Algunos de esos relatos tienen gran calidad narrativa y nos despreocupamos de su lenguaje, como la historia de "Cecilia, la garbosa piconera", que trajo a maltraer a varios mozos y viejos de su oficio; asimismo, el origen y desaparición de "los mineros protestantes" y la divertida presencia de don Cipriano Caballero, que "medía las distancias en puros, en vez de hacerlo en leguas o kilómetros, y así, decía que de su pueblo a Madrid había dos puros y medio".

No olvidamos tampoco la lista, que dio el autor en un libro anterior, de las 1.443 fincas de montería o en las que se celebran ganchos, con sus correspondientes y numerosos parajes, que tienen nombres preciosos, como esculpidos por los vendavales del tiempo. Sólo en Nava del Sach, donde estuvimos, enumera 52 parajes: el cerro de las Secretas, el collado del Moro, la Cuerda de las Lagunillas, la Cueva del Retiro o el Charco del Conde.

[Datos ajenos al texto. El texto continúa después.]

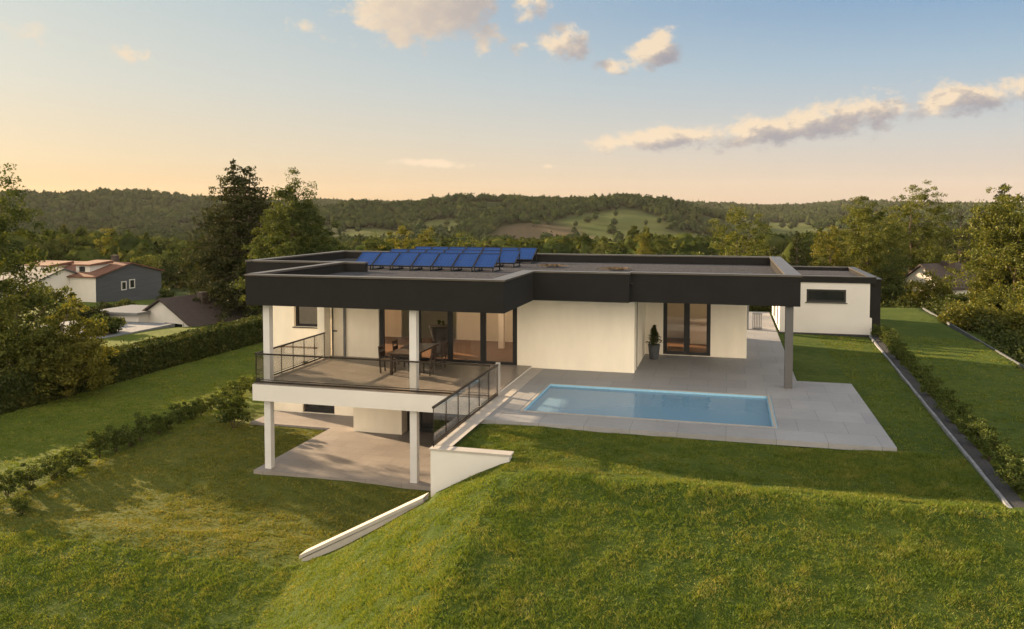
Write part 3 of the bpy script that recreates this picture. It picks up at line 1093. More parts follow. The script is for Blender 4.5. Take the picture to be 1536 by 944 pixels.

Me atrevería a aconsejar a los ilustres académicos de la Española que amplíen la red de sus correspondientes -limitada hasta ahora a ciudades y países de nuestra lengua- a regiones y comarcas de la geografía nacional. Si me hacen caso, no dudo que nombrarán a Alfonso de Urquijo su correspondiente en sierra Morena, donde les.cazará valiosas piezas de la fauna léxica rural.